Ein großer Teil der in Deutschland eingeleiteten Strafverfahren hat Verstöße gegen das Betäubungsmittelgesetz (BtMG) zum Gegenstand:Das BKA stellt in seinem „Bundeslagebild Rauschgift“ (abrufbar unter  www.bka.de) etwa für das Jahr 2011 eine Zahl von 236.478 registrierten Gesamtdelikten fest, davon 50.791 Handelsdelikte, gegenüber dem Vorjahr ergibt sich damit eine Steigerung von ca. 2%.

Die große Zahl der Betäubungsmitteldelikte hatte natürlich gesetzgeberisches Handeln zur Folge, welches leider oft Ungemach für die – zu Recht oder zu Unrecht – wegen Betäubungsmitteldelikten Verfolgten bedeutet:

Ein großes Problem für den Verteidiger bzw. den Betroffenen stellen hier die unter dem Begriff der „Aufklärungshilfe“ zusammengefassten Normen des § 46 b StGB und des § 31 BtMG dar. Das Grundprinzip dieser auch als Kronzeugenregelungen bezeichneten Normen ist dabei immer gleich: Einem Beschuldigten wird bereits im Vorhinein eine Strafmilderung zugesagt, wenn er über seinen eigene Tat hinaus weitere Taten oder Täter identifizieren hilft, will heißen: Denunziert.

Lange wurde in der Vergangenheit darüber gestritten und diskutiert, ob diese Normen verfassungswidrig sind oder nicht, allerdings halten sie sich bis heute und erfreuen sich bei hinsichtlich ihrer Anwendung bei Gerichten, Polizei und Staatsanwaltschaft großer Beliebtheit. Dies führt regelmäßig dazu, dass:

  • „Lebensbeichten“ abgelegt werden, wo oft auf Druck durch Polizei oder Staatsanwaltschaft, die bei Nichtkooperation mit einem Haftbefehl drohen, eine Vielzahl eigener oder fremder Taten zugegeben wird. Diese sind teilweise – auch das kommt sehr oft vor – sogar falsch, werden aber dennoch zugegeben, etwa weil man mit dem ein- oder anderen Denunzierten sowieso noch „eine Rechnung offen“ hatte oder weil der meist überrumpelte Betroffene schlichtweg alles tut, um nicht ins Gefängnis zu müssen.
  • Belastete Dritte nach dem Motto „wie Du mir, so ich Dir“ dem Beschuldigten ihrerseits neue Taten zur Last lege (sogen. Rückbelastung).
  • Beschuldigte, die mit größeren Drogenmengen erwischt werden, andere  belasten, um sich selbst eine niedrigere Strafe oder die Verschonung von oder Freilassung aus der U-Haft zu erkaufen; letzteres ist zwar eigentlich rechtswidrig, wird aber nach unsererErfahrung gerne öfters durch die Ermittler angeboten.

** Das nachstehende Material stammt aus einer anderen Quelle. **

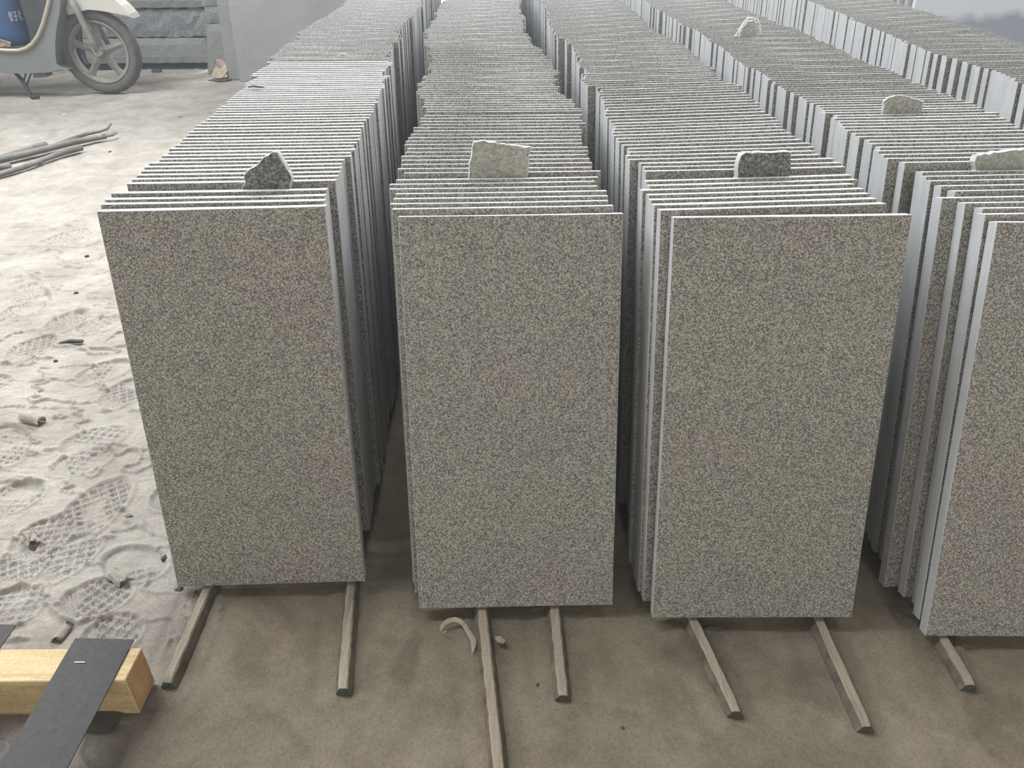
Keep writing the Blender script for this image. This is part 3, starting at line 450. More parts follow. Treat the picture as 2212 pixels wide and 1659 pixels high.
tube(bm, [(.697, ys-.016, z0+.042), (.692, ys-.018, z0+.034), (.686, ys-.016, z0+.045)], .0014, 6, .7)
tube(bm, [(.636, ys-.016, z0+.001), (.644, ys-.018, z0+.003), (.648, ys-.016, z0+.001)], .0024, 6, .7)
tag(from_bm('packing_strap', bm, M['plastic'], None, True), 'frayed white strap looped over a small stone, far back in the fourth row', 'strap')
sg = TOP[('A', 51)]; p0 = sg @ Vector((.13, T, HR['A']))
bm = bmesh.new()
def crumple(bm, pts, n=2, rnd=random.Random(3), amp=.0015):
    vs = [bm.verts.new(p) for p in pts]; f = bm.faces.new(vs)
    bmesh.ops.triangulate(bm, faces=bm.faces[:]); bmesh.ops.subdivide_edges(bm, edges=bm.edges[:], cuts=n, use_grid_fill=True)
    for v_ in bm.verts: v_.co += Vector((rnd.uniform(-amp, amp), rnd.uniform(-amp, amp), rnd.uniform(-amp, amp)))
px, py, pz = -.430, p0.y+.006, p0.z
for q in ([(-.020, 0, -.002), (-.014, 0, .006), (-.009, .002, .010), (-.006, .001, .004), (-.012, 0, -.001)], [(-.009, .001, .009), (0, .002, .0115), (.010, .001, .009), (.004, .003, .007)], [(.008, 0, .010), (.016, 0, .007), (.023, 0, -.002), (.012, 0, -.001)]):
    b2 = bmesh.new(); crumple(b2, [(px+a, py+b_, pz+c_) for a, b_, c_ in q], 1, amp=.0008); mm = bpy.data.meshes.new('t'); bmesh.ops.solidify(b2, geom=b2.faces[:], thickness=.0006); b2.to_mesh(mm); b2.free(); bm.from_mesh(mm)
tag(from_bm('plastic_scrap', bm, M['plastic']), 'torn white plastic scrap stuck between slabs far back in the leftmost row', 'plastic')
bm = bmesh.new(); sA = TOP[('A', 35)]; q0 = sA @ Vector((.012, 0, HR['A']))
tube(bm, [(q0.x, q0.y+.004, q0.z+.0035), (q0.x+.010, q0.y+.003, q0.z+.006), (q0.x+.022, q0.y+.004, q0.z+.0045), (q0.x+.034, q0.y+.005, q0.z+.0025)], [.0015, .0038, .0032, .0008], 6, .6)
tag(from_bm('dark_scrap', bm, M['dark_scrap'], None, True), 'small dark crumpled scrap lying on top of the leftmost row', 'scrap')

# ------------------------------------------------------------------ battens under the rows
M['batten'] = wood('dusty_batten', (.175, .148, .108), (.31, .268, .205), (70, 4, 70), .85)
M['batten_end'] = simple('batten_end_green', (0.062, 0.071, 0.059), .3, 200, .7)
M['batten_pale'] = wood('pale_batten', (.22, .178, .13), (.29, .242, .185), (70, 4, 70), .85)
M['batten_side'] = simple('dark_batten_side', (.105, .09, .068), .35, 45, .9, .15, .001)  # darker brown on the batten flanks
BL = ['dusty grey batten with worn edge under the left side of the leftmost row',
      'dusty batten with dark green broken end under the right side of the leftmost row',
      'longest pale brown batten, running out of frame at the bottom under the second row',
      'short worn grey batten under the right side of the second row',
      'slanting dusty batten under the left side of the third row',
      'slanting dusty batten under the right side of the third row, ending nearest the camera',
      'short stout batten under the fourth row at the right']
for i, (x0, y0, x1, y1) in enumerate(RAILS):
    dx, dy = x0-x1, y0-y1; L_ = math.hypot(dx, dy); ux, uy = dx/L_, dy/L_
    bm = bmesh.new(); rnd = random.Random(40+i)
    back = 3.6 if i < 2 else 3.9
    lens = list(np.arange(0, L_+.12, .012)) + list(np.arange(L_+.15, back, .25))
    secs = []
    hb, ht, hh = .0122, .0056, .0126
    for s in lens:
        # under the stack the batten keeps to its row
        k = min(1.0, s/(L_+.05)); xx = x1+(x0-x1)*k - max(0, s-L_)*.020; y_ = y1+uy*s
        w_ = lambda a: a+rnd.uniform(-.0007, .0007)
        e = .35 if s == 0 else 1.0
        prof = [(-hb, -.0065), (-hb, -.001), (-w_(ht+.0015), hh*.80), (-w_(ht-.0005), hh-.0002), (w_(ht-.0005), hh-.0002), (w_(ht+.0015), hh*.80), (hb, -.001), (hb, -.0065)]
        if s == 0: prof = [(a*.9, b_*.82) for a, b_ in prof]
        secs.append([bm.verts.new((xx+a, y_, b_)) for a, b_ in prof])
    for A, B in zip(secs, secs[1:]):
        for k in range(8): bm.faces.new((A[k], A[(k+1) % 8], B[(k+1) % 8], B[k])).material_index = 2 if k in (0, 1, 5, 6) else 0
    bm.faces.new(secs[0]).material_index = 1; bm.faces.new(list(reversed(secs[-1])))
    tag(from_bm('batten', bm, [M['batten_pale'] if i == 2 else M['batten'], M['batten_end'], M['batten_side']]), BL[i], 'batten', 'battens on the floor carrying the slabs')

# ------------------------------------------------------------------ pallet corner, bottom left
M['pine'] = wood('fresh_pine', (.42, .29, .145), (.56, .44, .265), (4, 50, 50))
M['pine_end'] = wood('pine_end_grain', (0.341, 0.167, 0.074), (0.496, 0.341, 0.186), (20, 12, 8))
M['rubber'] = simple('dark_strip', (.034, .031, .030), .25, 130, .62, .3, .0004)
M['steel'] = simple('staple_steel', (.75, .75, .72), .05, 50, .3, .6, metal=.9)
pal = empty('pallet', (-.65, .67, 0), 0, 'fresh pine pallet corner with dark flat strips stapled across it', 'pallet')
def under(o, p=pal): o.parent = p; o.matrix_parent_inverse = p.matrix_world.inverted() if p.matrix_world.translation.length else Matrix.Translation(-p.location); return o
bm = bmesh.new()
vs = add_box(bm, (-1.35, .6405, .0015), (-.5165, .6925, .0735))
for v_ in vs:
    if v_.co.x > -1: v_.co.x += (v_.co.y-.64)*.02
bmesh.ops.bevel(bm, geom=bm.edges[:], offset=.0012, segments=1, affect='EDGES')
for f in bm.faces:
    if f.normal.x > .7: f.material_index = 1
bm.normal_update()
for f in bm.faces: f.material_index = 1 if f.normal.x > .7 else 0
under(from_bm('beam', bm, [M['pine'], M['pine_end']]))
def strip(pts_l, pts_r, z0):
    bm = bmesh.new(); top = []; bot = []
    n = 14
    for i in range(n+1):
        f = i/n; l = Vector(pts_l[0]).lerp(Vector(pts_l[1]), f); r_ = Vector(pts_r[0]).lerp(Vector(pts_r[1]), f)
        z = z0 + .0005*math.sin(i*1.3)
        rowt = []; rowb = []
        for k in range(5):
            p = l.lerp(r_, k/4); edge = -.0006 if k in (0, 4) else 0
            rowt.append(bm.verts.new((p.x, p.y, z+.0022+edge))); rowb.append(bm.verts.new((p.x, p.y, z)))
        top.append(rowt); bot.append(rowb)
    for i in range(n):
        for k in range(4):
            bm.faces.new((top[i][k], top[i][k+1], top[i+1][k+1], top[i+1][k])); bm.faces.new((bot[i][k], bot[i+1][k], bot[i+1][k+1], bot[i][k+1]))
        for k in (0, 4): bm.faces.new((top[i][k], top[i+1][k], bot[i+1][k], bot[i][k]))
    for i in (0, n):
        for k in range(4): bm.faces.new((top[i][k], bot[i][k], bot[i][k+1], top[i][k+1]))
    return bm
under(from_bm('strip', strip([(-.615, .7085), (-.6165, .30)], [(-.5315, .7055), (-.5355, .30)], .0737), M['rubber']))
under(from_bm('strip', strip([(-.79, .7345), (-.79, .30)], [(-.711, .7330), (-.7155, .30)], .0737), M['rubber']))
bm = bmesh.new(); tube(bm, [(-.5955, .667, .0755), (-.5950, .667, .0772), (-.5815, .667, .0772), (-.581, .667, .0755)], .0007, 6)
under(from_bm('staple', bm, M['steel']))
M['slate'] = simple('grey_plate', (0.081, 0.074, 0.065), .15, 60, .8)
bm = bmesh.new(); prism_bm(bm, [(-.585, .0), (-.548, .0), (-.538, .004), (-.548, .008), (-.585, .008)], .612, .655, .0008)
tag(from_bm('stone_chip', bm, M['slate']), 'flat grey stone chip lying under the pine pallet beam', 'stone chip')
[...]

Es liegt deshalb gerade in Betäubungsmittelsachen sehr viel in der Hand der Verteidigung, die hier für „Waffengleichheit“ und die Einhaltung der Regeln des fairen Verfahrens zu sorgen hat. Bei entsprechend konsequentem Vorgehen sind allerdings hier oft gute Ergebnisse möglich, wie die nachfolgenden Beispiele aus meiner Kanzleipraxis zeigen:

Beispiel 1)

...stammt aus dem Südbayerischen Raum. Hier wurde versucht, den gerade 20-jährigen Betroffenen mit einem Haftbefehl zu überziehen, um ihn zu einer „Lebensbeichte“ zu bewegen.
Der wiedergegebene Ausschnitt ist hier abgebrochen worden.